_What this task involves:_ Print exactly those lines that run from the beginning of the data to the line bearing "return Vector(((-SA +", inclusive.

_Source excerpt:_
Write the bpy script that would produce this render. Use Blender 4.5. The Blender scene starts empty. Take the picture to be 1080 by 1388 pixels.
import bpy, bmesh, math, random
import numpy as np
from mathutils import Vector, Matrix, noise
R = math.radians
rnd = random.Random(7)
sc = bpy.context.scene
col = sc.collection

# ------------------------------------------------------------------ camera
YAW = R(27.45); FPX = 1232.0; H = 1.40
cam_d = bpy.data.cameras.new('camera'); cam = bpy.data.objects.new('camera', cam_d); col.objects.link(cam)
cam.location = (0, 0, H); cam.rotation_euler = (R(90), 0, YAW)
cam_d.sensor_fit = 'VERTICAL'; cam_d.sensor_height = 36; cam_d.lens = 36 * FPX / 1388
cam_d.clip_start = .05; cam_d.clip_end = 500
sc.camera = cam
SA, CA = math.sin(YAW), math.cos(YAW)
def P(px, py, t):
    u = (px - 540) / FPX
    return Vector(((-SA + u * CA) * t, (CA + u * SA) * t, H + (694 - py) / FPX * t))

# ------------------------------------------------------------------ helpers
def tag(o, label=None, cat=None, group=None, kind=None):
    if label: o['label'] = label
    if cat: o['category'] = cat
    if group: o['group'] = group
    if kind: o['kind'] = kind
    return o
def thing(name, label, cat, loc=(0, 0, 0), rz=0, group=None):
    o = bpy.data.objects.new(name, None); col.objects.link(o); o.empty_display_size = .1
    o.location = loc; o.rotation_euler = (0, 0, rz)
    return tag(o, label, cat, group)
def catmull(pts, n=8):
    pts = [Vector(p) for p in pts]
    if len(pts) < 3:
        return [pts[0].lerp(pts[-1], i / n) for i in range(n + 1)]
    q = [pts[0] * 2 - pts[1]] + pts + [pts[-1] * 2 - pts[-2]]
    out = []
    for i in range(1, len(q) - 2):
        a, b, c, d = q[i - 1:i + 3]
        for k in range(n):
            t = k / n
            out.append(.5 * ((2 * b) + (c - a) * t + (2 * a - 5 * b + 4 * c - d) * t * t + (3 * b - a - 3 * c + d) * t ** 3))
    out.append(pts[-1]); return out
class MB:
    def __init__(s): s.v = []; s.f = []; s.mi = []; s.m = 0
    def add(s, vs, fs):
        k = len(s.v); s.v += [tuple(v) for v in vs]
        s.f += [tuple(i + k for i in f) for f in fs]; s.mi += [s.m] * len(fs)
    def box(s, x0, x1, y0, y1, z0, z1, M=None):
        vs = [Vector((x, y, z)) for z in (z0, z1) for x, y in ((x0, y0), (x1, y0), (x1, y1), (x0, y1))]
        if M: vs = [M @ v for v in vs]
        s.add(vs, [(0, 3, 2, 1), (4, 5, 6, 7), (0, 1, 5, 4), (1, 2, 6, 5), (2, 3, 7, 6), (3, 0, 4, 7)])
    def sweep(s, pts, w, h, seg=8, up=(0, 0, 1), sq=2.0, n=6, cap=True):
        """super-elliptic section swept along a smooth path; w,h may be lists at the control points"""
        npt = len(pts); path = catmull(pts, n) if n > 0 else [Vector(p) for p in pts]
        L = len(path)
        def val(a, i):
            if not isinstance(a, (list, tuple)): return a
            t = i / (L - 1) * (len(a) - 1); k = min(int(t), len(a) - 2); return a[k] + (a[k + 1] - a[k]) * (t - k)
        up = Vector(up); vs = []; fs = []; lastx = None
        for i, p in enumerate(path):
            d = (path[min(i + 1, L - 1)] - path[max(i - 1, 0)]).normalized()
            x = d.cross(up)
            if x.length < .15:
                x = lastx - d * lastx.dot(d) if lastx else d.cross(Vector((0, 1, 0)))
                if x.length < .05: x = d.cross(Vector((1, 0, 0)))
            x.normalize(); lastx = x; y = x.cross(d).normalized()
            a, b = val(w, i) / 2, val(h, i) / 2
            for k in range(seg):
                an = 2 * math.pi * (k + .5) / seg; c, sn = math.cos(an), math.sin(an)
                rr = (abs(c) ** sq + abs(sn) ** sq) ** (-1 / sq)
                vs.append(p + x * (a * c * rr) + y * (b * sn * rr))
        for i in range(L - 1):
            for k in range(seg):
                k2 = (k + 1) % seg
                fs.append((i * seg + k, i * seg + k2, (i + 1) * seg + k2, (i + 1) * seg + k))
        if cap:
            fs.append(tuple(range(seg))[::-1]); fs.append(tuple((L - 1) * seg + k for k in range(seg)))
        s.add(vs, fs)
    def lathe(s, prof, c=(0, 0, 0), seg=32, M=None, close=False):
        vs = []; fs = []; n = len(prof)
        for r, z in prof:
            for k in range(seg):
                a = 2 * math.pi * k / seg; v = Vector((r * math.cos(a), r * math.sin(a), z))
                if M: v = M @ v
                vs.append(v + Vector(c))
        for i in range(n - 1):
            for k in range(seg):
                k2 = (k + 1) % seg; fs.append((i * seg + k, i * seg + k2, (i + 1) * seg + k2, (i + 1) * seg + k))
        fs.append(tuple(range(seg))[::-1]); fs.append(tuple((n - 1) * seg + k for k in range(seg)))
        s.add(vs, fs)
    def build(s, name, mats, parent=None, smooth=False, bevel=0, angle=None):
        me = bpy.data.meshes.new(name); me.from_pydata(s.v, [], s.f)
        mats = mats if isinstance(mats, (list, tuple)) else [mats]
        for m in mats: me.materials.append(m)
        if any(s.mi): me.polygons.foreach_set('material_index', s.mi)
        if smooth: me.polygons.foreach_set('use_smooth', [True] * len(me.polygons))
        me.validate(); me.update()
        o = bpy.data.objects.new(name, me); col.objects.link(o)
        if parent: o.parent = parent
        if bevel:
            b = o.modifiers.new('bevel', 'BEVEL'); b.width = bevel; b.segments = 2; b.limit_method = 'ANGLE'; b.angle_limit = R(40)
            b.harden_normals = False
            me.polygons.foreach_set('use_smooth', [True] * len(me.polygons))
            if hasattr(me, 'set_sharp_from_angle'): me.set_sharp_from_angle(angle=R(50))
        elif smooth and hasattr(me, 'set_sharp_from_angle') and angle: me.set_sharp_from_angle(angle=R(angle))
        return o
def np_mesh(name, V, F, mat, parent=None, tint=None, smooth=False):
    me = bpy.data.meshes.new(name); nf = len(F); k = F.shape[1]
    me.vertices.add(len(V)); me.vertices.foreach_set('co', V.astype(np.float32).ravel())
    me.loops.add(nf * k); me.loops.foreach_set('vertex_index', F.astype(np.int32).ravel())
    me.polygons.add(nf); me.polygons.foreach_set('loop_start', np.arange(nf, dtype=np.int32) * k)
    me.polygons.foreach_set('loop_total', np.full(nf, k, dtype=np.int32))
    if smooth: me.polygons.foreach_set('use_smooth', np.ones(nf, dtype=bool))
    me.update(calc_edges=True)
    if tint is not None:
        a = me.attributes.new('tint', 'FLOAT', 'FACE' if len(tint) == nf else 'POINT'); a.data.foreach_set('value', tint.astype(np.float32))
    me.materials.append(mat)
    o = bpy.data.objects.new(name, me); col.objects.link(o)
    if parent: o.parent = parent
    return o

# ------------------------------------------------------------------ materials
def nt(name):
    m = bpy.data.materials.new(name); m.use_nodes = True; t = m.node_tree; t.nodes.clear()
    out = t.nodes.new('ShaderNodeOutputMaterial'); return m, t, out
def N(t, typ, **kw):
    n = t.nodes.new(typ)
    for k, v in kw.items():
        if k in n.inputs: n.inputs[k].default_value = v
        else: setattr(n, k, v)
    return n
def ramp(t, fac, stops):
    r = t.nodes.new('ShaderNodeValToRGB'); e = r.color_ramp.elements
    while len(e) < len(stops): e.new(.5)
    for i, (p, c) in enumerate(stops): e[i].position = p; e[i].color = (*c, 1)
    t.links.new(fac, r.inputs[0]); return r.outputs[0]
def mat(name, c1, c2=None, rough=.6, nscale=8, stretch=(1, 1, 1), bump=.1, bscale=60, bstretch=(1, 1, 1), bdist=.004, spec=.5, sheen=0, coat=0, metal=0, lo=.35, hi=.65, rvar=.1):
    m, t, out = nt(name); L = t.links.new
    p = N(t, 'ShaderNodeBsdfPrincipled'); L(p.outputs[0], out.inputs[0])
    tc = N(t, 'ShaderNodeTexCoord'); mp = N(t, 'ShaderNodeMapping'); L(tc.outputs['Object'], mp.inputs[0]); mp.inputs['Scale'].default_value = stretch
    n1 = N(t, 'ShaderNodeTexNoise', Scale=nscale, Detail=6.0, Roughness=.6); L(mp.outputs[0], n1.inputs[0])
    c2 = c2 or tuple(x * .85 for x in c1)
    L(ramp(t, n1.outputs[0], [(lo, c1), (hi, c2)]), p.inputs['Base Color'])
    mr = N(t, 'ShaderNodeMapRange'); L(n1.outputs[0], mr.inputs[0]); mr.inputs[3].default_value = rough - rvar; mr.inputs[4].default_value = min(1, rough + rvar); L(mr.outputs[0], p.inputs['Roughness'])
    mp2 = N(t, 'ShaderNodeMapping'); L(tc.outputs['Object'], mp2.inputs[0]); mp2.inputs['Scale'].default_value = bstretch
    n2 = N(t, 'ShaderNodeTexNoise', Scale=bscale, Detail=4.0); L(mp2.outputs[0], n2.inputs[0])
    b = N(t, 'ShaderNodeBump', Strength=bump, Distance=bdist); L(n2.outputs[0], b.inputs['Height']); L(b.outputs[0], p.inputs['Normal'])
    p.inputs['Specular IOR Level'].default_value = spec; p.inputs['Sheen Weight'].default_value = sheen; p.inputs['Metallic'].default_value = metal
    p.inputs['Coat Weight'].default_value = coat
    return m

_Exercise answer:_
Write the bpy script that would produce this render. Use Blender 4.5. The Blender scene starts empty. Take the picture to be 1080 by 1388 pixels.
import bpy, bmesh, math, random
import numpy as np
from mathutils import Vector, Matrix, noise
R = math.radians
rnd = random.Random(7)
sc = bpy.context.scene
col = sc.collection

# ------------------------------------------------------------------ camera
YAW = R(27.45); FPX = 1232.0; H = 1.40
cam_d = bpy.data.cameras.new('camera'); cam = bpy.data.objects.new('camera', cam_d); col.objects.link(cam)
cam.location = (0, 0, H); cam.rotation_euler = (R(90), 0, YAW)
cam_d.sensor_fit = 'VERTICAL'; cam_d.sensor_height = 36; cam_d.lens = 36 * FPX / 1388
cam_d.clip_start = .05; cam_d.clip_end = 500
sc.camera = cam
SA, CA = math.sin(YAW), math.cos(YAW)
def P(px, py, t):
    u = (px - 540) / FPX
    return Vector(((-SA + u * CA) * t, (CA + u * SA) * t, H + (694 - py) / FPX * t))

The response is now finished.